Setelah itu, Susi berkumpul bersama teman-temannya di warung kopi dan beranjak untuk mengecek apakah pihak Kecamatan Tambaksari sudah memasang bendera di depan asrama mahasiswa Papua. Ternyata, permintaan itu dijalankan pihak kecamatan pada Kamis (15/8).
"Setelah berkumpul di warkop, sudah kumpul, ternyata sudah terpasang (bendera), jadi gak jadi. Setelah terpasang, ada informasi lagi bendera itu bergeser ke samping, rumah orang, (yang mindah) gak tahu," kata Sahid.
Mengetahui bendera bergeser, Susi koordinasi dengan kelurahan, kecamatan, hingga Danramil agar dipindahkan ke depan asrama lagi. Tapi pada Jumat (16/8), usai salat Jumat, mantan Caleg Partai Gerindra itu mendapat informasi tiang bendera telah rusak dan roboh.
"Ternyata datang lagi, minta dipasang, tapi setelah jumatan jadi bengkok jadi tiga, terus masuk ke selokan. Jumat malam, Mbak Susi ngecek di sana, ya selesai. Tidak ada undangan (massa) mereka datang sendiri," kata Sahid.
"Yang undang itu tanggal 14 (Agustus), ngajak melalui WhatsApp untuk audiensi ke kecamatan," lanjut dia.
Terkait ujaran kebencian, Sahid mengaku tidak ada. "Gak ada (ujaran kebencian) kita yakin gak ada, bahasannya juga standar aja, ayo rekan-rekan audiensi untuk diminta pasangkan bendera di asrama, gak ada yang provokatif," ungkap Sahid.

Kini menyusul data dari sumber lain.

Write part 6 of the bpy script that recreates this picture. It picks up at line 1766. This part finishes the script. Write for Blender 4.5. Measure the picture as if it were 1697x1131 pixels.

Sahid tidak merinci lagi apa saja pertanyaan yang disampaikan polisi kepada kliennya. Dia hanya menyebut ada 28 pertanyaan dan diperiksa hingga Selasa (27/8) dini hari.
"Sampai jam 01.00 WIB, Selasa (27/8). Pertanyaannya cuma 28, sedikit aja. Gak tahu ya, muter-muter," ujar pria yang juga pengacara musisi Ahmad Dhani ini.